English organist and composer. He was famous as an organist throughout the Netherlands and was probably the best-known English composer in northern Europe. His collections of madrigals and motets are Roman in style, with Italianate word painting and polyphony; they were reprinted many times in Antwerp.

Philips sang in the choir of St Paul's Cathedral as a boy. He left England in 1582, probably because he was a Roman Catholic; he was received there at the English College, where he became organist. He travelled in Italy and Spain, settled at Antwerp in 1590, and became a canon at the collegiate church of Soignies. In 1585, he entered the service of Lord Thomas Paget and spent five years travelling through Italy, Spain, and France. He settled in Brussels in 1589, and on Paget's death in 1590 moved to Antwerp. In 1593, returning from a visit to hear Jan Sweelinck play in Amsterdam, he was arrested on suspicion of being involved in a plot to assassinate Queen Elizabeth; he was released. In 1597, he entered the household of the Archduke Albert in Brussels; he was appointed organist at the royal chapel there in 1611, and remained there until the Archduke's death in 1621. He was then appointed chaplain of the church of Saint-Germain at Tirlemont and in about 1623 became canon of Béthune, but may not have resided at either place.

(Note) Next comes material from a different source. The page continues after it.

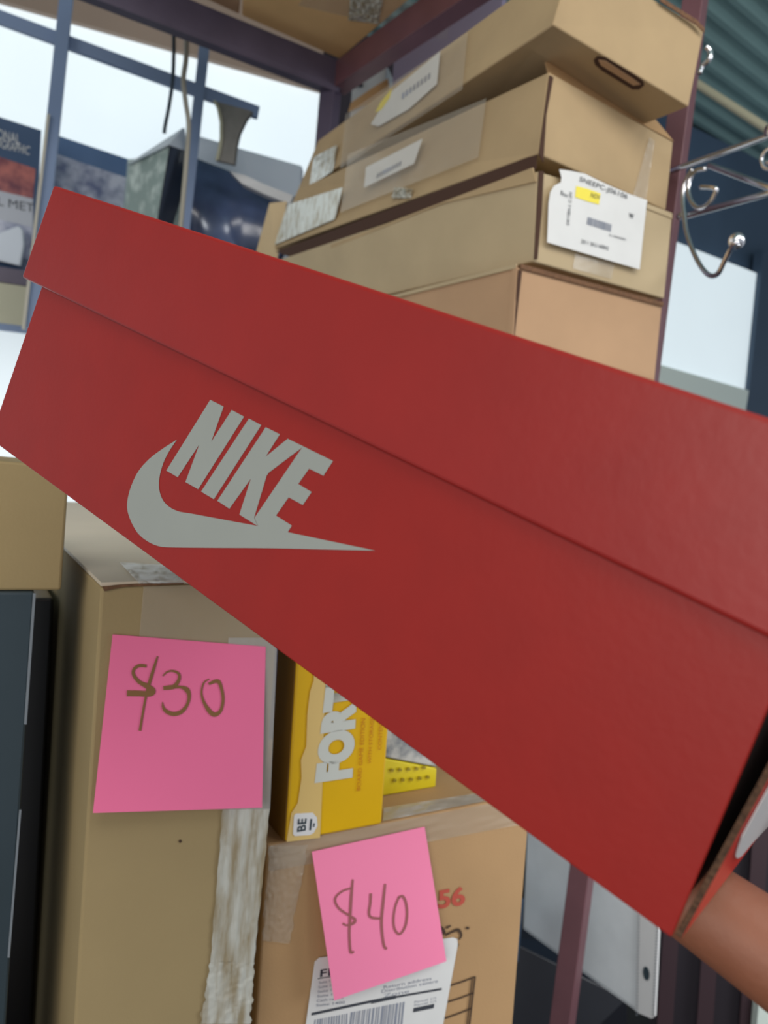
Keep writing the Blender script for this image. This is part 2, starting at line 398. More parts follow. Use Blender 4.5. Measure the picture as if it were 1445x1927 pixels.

Some of Philips' large output of keyboard music is preserved in the Fitzwilliam Virginal Book. It belongs to the English tradition, with the most inventive pieces being based on madrigals.

Works

Church music

Masses, 106 motets published in Paradisus sacris cantionibus (Antwerp, 1628), hymns, Sacrae cantiones.

Chamber

madrigals; fantasies, pavanes, and galliards for various instruments; organ and virginal pieces.